Hong Leong Bank’s 4QFY18 net profit of RM626m moderated qoq by 9.3% (caused by higher funding cost), though was up +7% yoy (on a normalized basis). Full year FY18 results were in-line with Affin and street estimates. Key drivers for FY18 include a firmer pre-provision operating profit (+9.3% yoy), underpinned by non-interest income (+13.5% yoy), fund-based income (+4.0% yoy) and a 47.4% yoy growth in associates/JV contribution. We expect business confidence to turn more optimistic in FY19-21E driven by a potential roll-out of business-friendly policies under the new government. Reaffirm BUY with a revised PT of RM23.00 (1.76x CY19E P/BV) from RM20.70. A final DPS of 32 sen was proposed.

FY18 Net Profit at RM2,638m (+23% Yoy); Core Net Profit +17.4%yoy

Hong Leong Bank (HLB) reported a record year, with FY18 headline net profit at RM2,638m (+23% yoy). Results were in-line with Affin and consensus estimates. Key drivers for FY18 include a firmer pre-provision operating profit (+9.3% yoy), underpinned by stronger growth in non-interest income (+13.5% yoy), fund-based income expansion (+4.0% yoy) and a 47.4% yoy growth in both 19%-owned Bank of Chengdu (BOCD) and JV contributions. NIM has stayed flat at 2.1% in FY18 (vs. FY17) while cost-to-income ratio (CIR) for FY18 improved to 42.6% (against 44.1% in FY17) arising from increased operating efficiencies (from digitization) and strategic cost management initiatives. As asset quality remains sound (GIL ratio at 0.87% in FY18 vs. 0.96% in FY17), the net credit cost also came in at a minimal 6bps for FY18.

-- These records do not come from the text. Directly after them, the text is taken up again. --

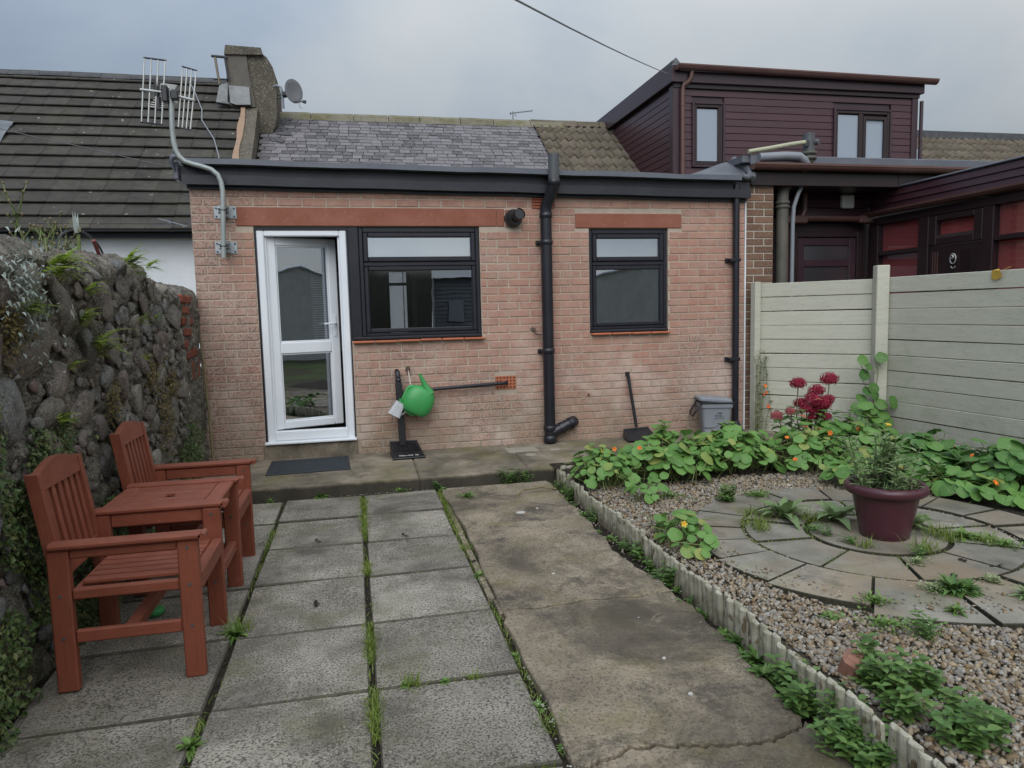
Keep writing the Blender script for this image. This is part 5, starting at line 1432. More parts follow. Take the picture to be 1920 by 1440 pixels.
def put(y, z, r, big, el=None):
    placed.append((y, z, r))
    sy, sz = el or (rw.uniform(1.0,1.35), rw.uniform(.72,1.0))
    inst('stone', rw.choice(BD if r > .055 else BS), wall, (wx(y)+relief(y,z)*.5-r*.09, y, z), (rw.uniform(-.6,.6), rw.uniform(-.2,.2), rw.uniform(-.2,.2)), (r*rw.uniform(.34,.48), r*sy, r*sz))
# distinct boulders of the photograph
for y, z, r, sy, sz in ((3.12,1.10,.155,1.1,1.05),(3.42,1.34,.15,1.25,.72),(3.78,1.52,.145,1.3,.8),(3.20,1.55,.10,1.1,.9),(4.35,1.58,.135,1.3,.85),(4.42,1.33,.12,1.05,1.0),(4.02,1.30,.13,1.3,.72),(4.75,1.68,.11,1.2,.8),
    (3.65,1.20,.12,1.25,.7),(3.02,1.36,.09,1.0,1.1),(4.9,1.42,.09,1.2,.9),(5.15,1.56,.10,1.1,.85),(5.35,1.22,.085,1.2,.9),(4.55,1.07,.11,1.2,.8),(3.9,1.02,.12,1.3,.75),(3.5,.88,.13,1.2,.7),(5.0,1.18,.10,1.1,1.),(5.5,1.48,.10,1.3,.8),(2.75,1.2,.14,1.1,.9),(2.8,.8,.15,1.1,.9),(5.8,1.18,.085,1.3,.8)):
    put(y, z, r, True, (sy, sz))
for rad, n in ((.12, 60), (.085, 260), (.055, 700), (.034, 900)):
    for _ in range(n):
        if len(placed) > 255: break
        r = rad*rw.uniform(.8,1.2); y = rw.uniform(2.2, 6.2); z = rw.uniform(.06, wtop(y)-.16)
        if z < .75 and rw.random() < .55: continue
        if all((y-a)**2/1.35+(z-b_)**2/.75 > (r+c_)**2*.92 for a, b_, c_ in placed): put(y, z, r, False)
# the bedding mortar is raked back round every stone
_pl = np.array([(a, b_, c_*1.12, c_*.84) for a, b_, c_ in placed])
def joint_cut(y, z):
    d = np.sqrt(((y-_pl[:,0])/_pl[:,2])**2+((z-_pl[:,1])/_pl[:,3])**2)
    return float(.034*np.exp(-((d.min()-1.0)/.22)**2))
NY, NZ = 330, 110; y0w, y1w = .7, 6.895
mb = MB(); V = []
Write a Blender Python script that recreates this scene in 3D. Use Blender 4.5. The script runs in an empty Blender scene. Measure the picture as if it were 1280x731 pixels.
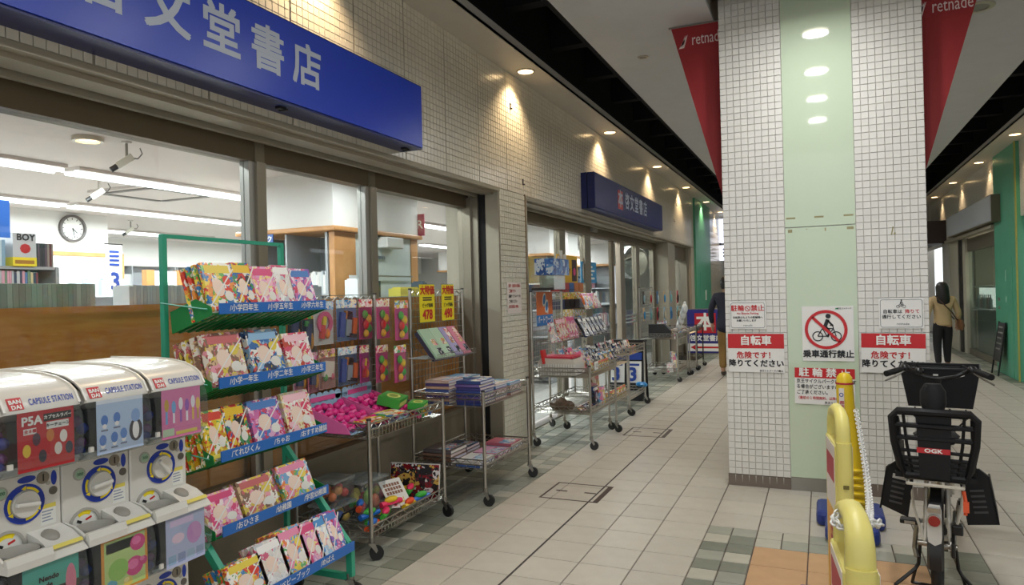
import bpy, bmesh, math, random
from mathutils import Vector, Matrix, Euler
random.seed(11)
S = bpy.context.scene
COL = S.collection
PI = math.pi
rad = math.radians

# ------------------------------------------------------------------ camera
cam = bpy.data.cameras.new('camera')
cam.sensor_fit = 'HORIZONTAL'; cam.sensor_width = 36.0
cam.lens = 885.22 / 1280 * 36.0
cam.clip_start = 0.05; cam.clip_end = 200
camo = bpy.data.objects.new('camera', cam); COL.objects.link(camo)
_fw = Vector((-0.400690, 0.916214, 0.000566)); _rt = Vector((0.915937, 0.400584, -0.024322)); _up = Vector((0.022511, 0.009227, 0.999704))
camo.matrix_world = Matrix(((_rt.x, _up.x, -_fw.x, 0), (_rt.y, _up.y, -_fw.y, 0), (_rt.z, _up.z, -_fw.z, 1.5486), (0, 0, 0, 1)))
S.camera = camo

# ------------------------------------------------------------------ world, view, big lights
w = bpy.data.worlds.new('world'); S.world = w; w.use_nodes = True
w.node_tree.nodes['Background'].inputs[0].default_value = (0.93, 0.97, 1.0, 1)
w.node_tree.nodes['Background'].inputs[1].default_value = 1.25
S.view_settings.view_transform = 'Standard'; S.view_settings.look = 'None'
S.view_settings.exposure = 0.08; S.view_settings.gamma = 1.0; S.view_settings.use_curve_mapping = False
S.cycles.max_bounces = 6; S.cycles.diffuse_bounces = 3; S.cycles.glossy_bounces = 3
S.cycles.transmission_bounces = 6; S.cycles.transparent_max_bounces = 12
S.cycles.caustics_reflective = False; S.cycles.caustics_refractive = False
S.cycles.sample_clamp_indirect = 4.0

def lin(h):
    if isinstance(h, str):
        h = h.lstrip('#'); c = [int(h[i:i + 2], 16) / 255 for i in (0, 2, 4)]
    else:
        c = list(h)
    return tuple((x / 12.92 if x <= .04045 else ((x + .055) / 1.055) ** 2.4) for x in c) + (1.0,)

def light(kind, name, loc, energy, col=(1, 1, 1), rot=(0, 0, 0), **kw):
    l = bpy.data.lights.new(name, kind); l.energy = energy; l.color = col
    for k, v in kw.items(): setattr(l, k, v)
    o = bpy.data.objects.new(name, l); o.location = loc; o.rotation_euler = rot; COL.objects.link(o)
    return o

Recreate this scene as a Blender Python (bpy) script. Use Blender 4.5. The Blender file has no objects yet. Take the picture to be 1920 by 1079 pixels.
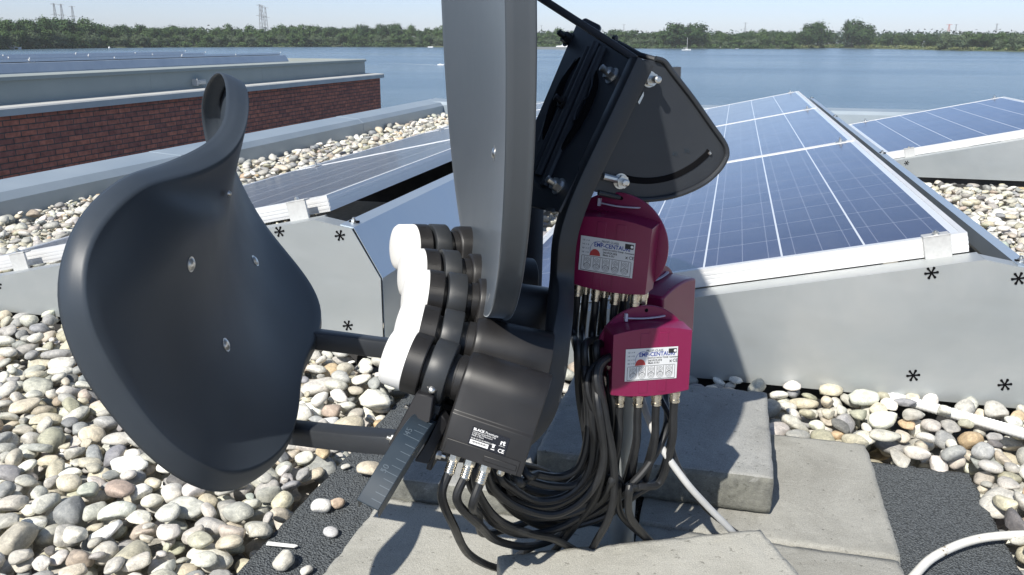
import bpy, bmesh, math, random
import numpy as np
from mathutils import Vector, Matrix

random.seed(7)
rng = np.random.default_rng(7)
SC = bpy.context.scene
COL = SC.collection
R = math.radians

# ------------------------------------------------------------------ camera
CF, CT, CR, CH = 1609.0, R(16.07), 0.005, 0.71      # focal (px of 1920), pitch, roll, height


def ray(px, py):
    """world direction through a pixel of the photograph, scaled so that depth = 1"""
    dx, dy = px - 960.0, py - 539.5
    cr, sr = math.cos(CR), math.sin(CR)
    a, b = (dx * cr + dy * sr) / CF, -(-dx * sr + dy * cr) / CF
    return Vector((a, math.cos(CT) + b * math.sin(CT), -math.sin(CT) + b * math.cos(CT)))


EYE = Vector((0, 0, CH))


def D(px, py, d):
    return EYE + ray(px, py) * d


def G(px, py, z=0.0):
    r = ray(px, py)
    return EYE + r * ((z - CH) / r.z)


def on_plane(px, py, p0, n):
    r = ray(px, py)
    return EYE + r * ((p0 - EYE).dot(n) / r.dot(n))


def proj_np(P):
    x, y, z = P[..., 0], P[..., 1], P[..., 2] - CH
    c, s = math.cos(CT), math.sin(CT)
    d = np.maximum(y * c - z * s, .02)
    up = y * s + z * c
    a, b = x / d * CF, -up / d * CF
    cr, sr = math.cos(CR), math.sin(CR)
    return np.stack([960 + a * cr - b * sr, 539.5 + a * sr + b * cr], -1), d


cam = bpy.data.cameras.new('camera')
cam.sensor_width = 36
cam.lens = 36 * CF / 1920
cam.clip_start = .02
cam.clip_end = 20000
co = bpy.data.objects.new('camera', cam)
COL.objects.link(co)
rt = Vector((1, 0, 0))
up = Vector((0, math.sin(CT), math.cos(CT)))
bk = Vector((0, -math.cos(CT), math.sin(CT)))
cx_ = rt * math.cos(CR) + up * math.sin(CR)
cy_ = up * math.cos(CR) - rt * math.sin(CR)
co.matrix_world = Matrix(((cx_.x, cy_.x, bk.x, 0), (cx_.y, cy_.y, bk.y, 0), (cx_.z, cy_.z, bk.z, CH), (0, 0, 0, 1)))
SC.camera = co

# ------------------------------------------------------------------ light
SUN_AZ, SUN_EL = R(30.3), R(45.7)             # azimuth left of straight behind the camera
sdir = Vector((-math.sin(SUN_AZ) * math.cos(SUN_EL), -math.cos(SUN_AZ) * math.cos(SUN_EL), math.sin(SUN_EL)))
sl = bpy.data.lights.new('sun', 'SUN')
sl.energy = 4.6
sl.angle = R(.53)
sl.color = (1, .955, .87)
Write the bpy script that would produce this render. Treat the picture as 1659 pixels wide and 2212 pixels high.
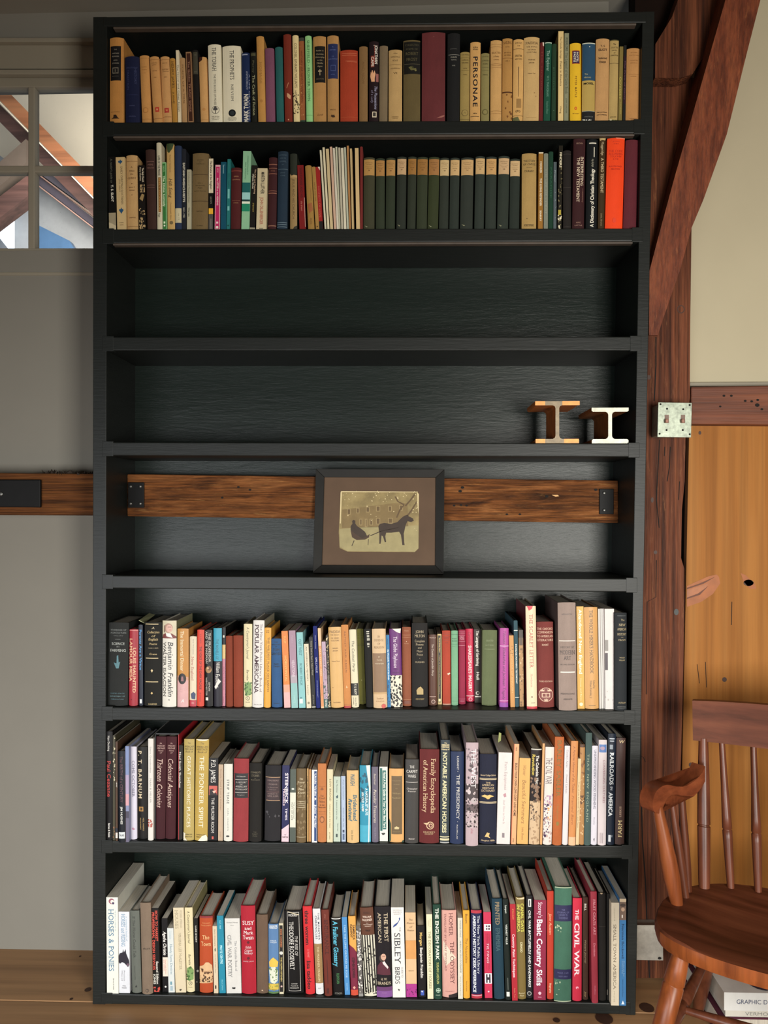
import bpy, bmesh, math, random
from mathutils import Vector, Matrix
random.seed(7)
for _o in list(bpy.data.objects):
    bpy.data.objects.remove(_o)
SC = bpy.context.scene
COL = SC.collection

# ------------------------------------------------------------------ camera, world, lights, exposure
FPX, CX, CY = 1680.0, 829.5, 1106.0
CAM_D, CAM_H, YAW = 2.2, 1.41, math.radians(1.8)
cam_data = bpy.data.cameras.new('camera')
cam_data.sensor_fit = 'HORIZONTAL'
cam_data.sensor_width = 36.0
cam_data.lens = 36.0 * FPX / 1659.0
cam_data.clip_start = 0.05
cam = bpy.data.objects.new('camera', cam_data)
cam.location = (0, -CAM_D, CAM_H)
cam.rotation_euler = (math.radians(90), 0, YAW)
COL.objects.link(cam)
SC.camera = cam
SC.view_settings.view_transform = 'Standard'
SC.view_settings.look = 'None'
SC.view_settings.gamma = 1.0
SC.view_settings.use_curve_mapping = False
SC.view_settings.exposure = 0.0
world = bpy.data.worlds.new('world')
SC.world = world
world.use_nodes = True
world.node_tree.nodes['Background'].inputs[0].default_value = (0.75, 0.85, 1.0, 1)
world.node_tree.nodes['Background'].inputs[1].default_value = 0.25

def area(name, loc, target, sx, sy, power, col, spread=180):
    d = bpy.data.lights.new(name, 'AREA')
    d.shape = 'RECTANGLE'; d.size = sx; d.size_y = sy
    d.energy = power; d.color = col; d.spread = math.radians(spread)
    o = bpy.data.objects.new(name, d)
    o.location = loc
    o.rotation_euler = (Vector(target) - Vector(loc)).to_track_quat('-Z', 'Y').to_euler()
    COL.objects.link(o)
    return o
# daylight through the window behind the camera; wide light at left is added fill
area('window_daylight', (1.17, -2.98, 1.12), (0.95, 0.0, 1.0), 0.85, 1.3, 78, (1.0, 0.965, 0.89), 150)
area('wide_fill_light', (-1.35, -2.98, 0.85), (-0.55, 0.0, -0.15), 2.2, 1.1, 34, (0.97, 0.985, 1.0), 96)
area('loft_daylight', (-1.2, 1.2, 2.9), (-1.2, 2.4, 2.6), 1.2, 0.6, 62, (1.0, 0.94, 0.84))

SINT, COST = math.sin(YAW), math.cos(YAW)
def ray(x, y):
    dx, dz = (x - CX) / FPX, -(y - CY) / FPX
    return Vector((-SINT + dx * COST, COST + dx * SINT, dz))
def P(x, y, Y=0.0):
    d = ray(x, y); t = (Y + CAM_D) / d.y
    return Vector((d.x * t, Y, CAM_H + d.z * t))
def PZ(x, y, Z):
    d = ray(x, y); t = (Z - CAM_H) / d.z
    return Vector((d.x * t, -CAM_D + d.y * t, Z))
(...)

4QFY18 saw net profit down by 9.3% qoq, but we remain optimistic ahead

Altough 4QFY18 net profit was down by 9.3% qoq, as funding cost crept up due to repricing of deposits after the OPR hike and additional sub-debt. Nonetheless, we remain optimistic in the year ahead for HLB driven by a potential roll-out of more business friendly policies under the new regime while business confidence is expected to pick up (as reflected by a stronger loanbook expansion of 2.9% qoq – in mortgages, SMEs).

Reaffirming Our BUY Call, PT Raised to RM23.00 From RM20.70

We reaffirm our BUY call on HLB. We raise our Price Target from RM20.70 (1.57x CY19E P/BV, CY19E ROE of 10.8%) to RM23.00 (1.76x CY19E P/BV, based on a higher CY19E ROE of 11.3%). This came on the back of a +3% earnings revision for FY19-20E as we factor in more robust contribution by BOCD to HLB, with a 5% yoy growth based on recent quarters strong earnings. Downside risks: i) NIM pressure; ii) asset-quality issues.